**TO BE DONE:**
Reproduce all the lines exactly as they stand, apart from the pictures.

**PROVIDED INFORMATION:**
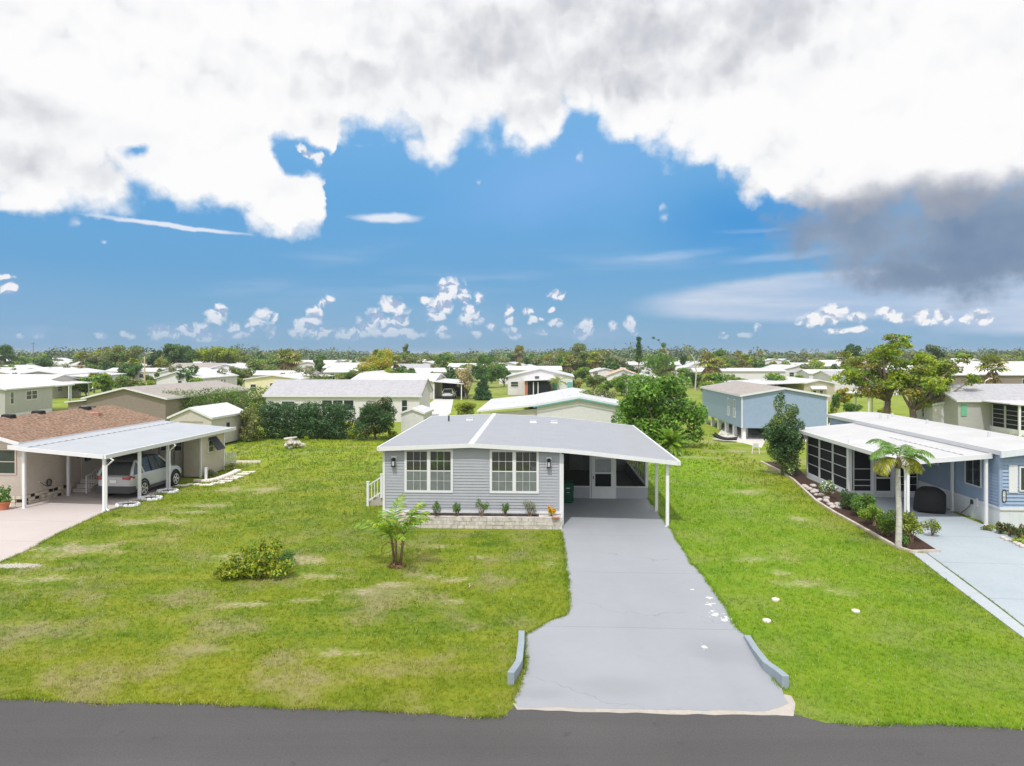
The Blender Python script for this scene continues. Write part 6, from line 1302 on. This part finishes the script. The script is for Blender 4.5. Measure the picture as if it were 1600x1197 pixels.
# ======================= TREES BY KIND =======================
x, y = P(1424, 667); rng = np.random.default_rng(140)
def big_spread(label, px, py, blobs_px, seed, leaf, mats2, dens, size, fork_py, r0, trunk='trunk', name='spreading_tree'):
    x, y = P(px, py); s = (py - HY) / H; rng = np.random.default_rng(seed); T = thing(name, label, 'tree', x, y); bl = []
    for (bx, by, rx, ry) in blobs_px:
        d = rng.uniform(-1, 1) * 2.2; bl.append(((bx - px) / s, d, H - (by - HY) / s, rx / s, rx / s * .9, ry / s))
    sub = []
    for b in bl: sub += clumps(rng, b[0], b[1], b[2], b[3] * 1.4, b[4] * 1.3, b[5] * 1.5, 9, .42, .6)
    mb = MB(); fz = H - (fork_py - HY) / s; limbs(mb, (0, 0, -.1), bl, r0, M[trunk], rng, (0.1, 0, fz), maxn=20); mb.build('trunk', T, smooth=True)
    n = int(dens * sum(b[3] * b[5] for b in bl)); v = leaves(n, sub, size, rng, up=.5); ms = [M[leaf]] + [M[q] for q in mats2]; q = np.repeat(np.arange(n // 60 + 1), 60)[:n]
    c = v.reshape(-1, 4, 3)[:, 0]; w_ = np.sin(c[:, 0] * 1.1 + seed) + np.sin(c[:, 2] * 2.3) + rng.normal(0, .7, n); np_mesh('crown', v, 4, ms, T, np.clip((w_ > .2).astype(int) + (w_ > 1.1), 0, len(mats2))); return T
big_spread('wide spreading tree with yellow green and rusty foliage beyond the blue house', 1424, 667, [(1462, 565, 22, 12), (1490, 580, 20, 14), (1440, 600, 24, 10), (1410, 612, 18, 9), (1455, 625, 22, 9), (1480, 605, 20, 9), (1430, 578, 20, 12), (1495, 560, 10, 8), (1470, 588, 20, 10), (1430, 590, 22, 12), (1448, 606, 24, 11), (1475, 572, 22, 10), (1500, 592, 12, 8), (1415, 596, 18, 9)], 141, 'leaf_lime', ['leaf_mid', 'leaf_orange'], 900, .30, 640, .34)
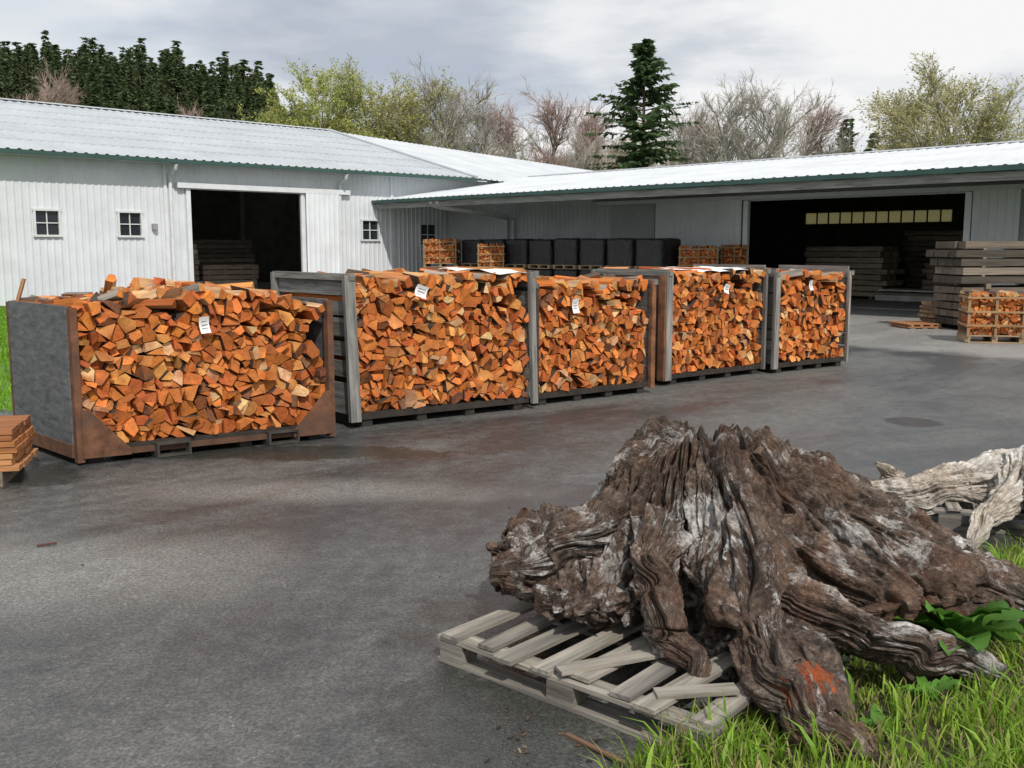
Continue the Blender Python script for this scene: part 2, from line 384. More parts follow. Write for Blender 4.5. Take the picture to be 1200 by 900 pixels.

**ANSWER:**
The Blender Python script for this scene continues. Write part 6, from line 1302 on. This part finishes the script. The script is for Blender 4.5. Measure the picture as if it were 1600x1197 pixels.
# ======================= TREES BY KIND =======================
x, y = P(1424, 667); rng = np.random.default_rng(140)
def big_spread(label, px, py, blobs_px, seed, leaf, mats2, dens, size, fork_py, r0, trunk='trunk', name='spreading_tree'):
    x, y = P(px, py); s = (py - HY) / H; rng = np.random.default_rng(seed); T = thing(name, label, 'tree', x, y); bl = []
    for (bx, by, rx, ry) in blobs_px:
        d = rng.uniform(-1, 1) * 2.2; bl.append(((bx - px) / s, d, H - (by - HY) / s, rx / s, rx / s * .9, ry / s))
    sub = []
    for b in bl: sub += clumps(rng, b[0], b[1], b[2], b[3] * 1.4, b[4] * 1.3, b[5] * 1.5, 9, .42, .6)
    mb = MB(); fz = H - (fork_py - HY) / s; limbs(mb, (0, 0, -.1), bl, r0, M[trunk], rng, (0.1, 0, fz), maxn=20); mb.build('trunk', T, smooth=True)
    n = int(dens * sum(b[3] * b[5] for b in bl)); v = leaves(n, sub, size, rng, up=.5); ms = [M[leaf]] + [M[q] for q in mats2]; q = np.repeat(np.arange(n // 60 + 1), 60)[:n]
    c = v.reshape(-1, 4, 3)[:, 0]; w_ = np.sin(c[:, 0] * 1.1 + seed) + np.sin(c[:, 2] * 2.3) + rng.normal(0, .7, n); np_mesh('crown', v, 4, ms, T, np.clip((w_ > .2).astype(int) + (w_ > 1.1), 0, len(mats2))); return T
big_spread('wide spreading tree with yellow green and rusty foliage beyond the blue house', 1424, 667, [(1462, 565, 22, 12), (1490, 580, 20, 14), (1440, 600, 24, 10), (1410, 612, 18, 9), (1455, 625, 22, 9), (1480, 605, 20, 9), (1430, 578, 20, 12), (1495, 560, 10, 8), (1470, 588, 20, 10), (1430, 590, 22, 12), (1448, 606, 24, 11), (1475, 572, 22, 10), (1500, 592, 12, 8), (1415, 596, 18, 9)], 141, 'leaf_lime', ['leaf_mid', 'leaf_orange'], 900, .30, 640, .34)
Continue the Blender Python script for this scene: part 2, from line 384. More parts follow. Write for Blender 4.5. Take the picture to be 1200 by 900 pixels.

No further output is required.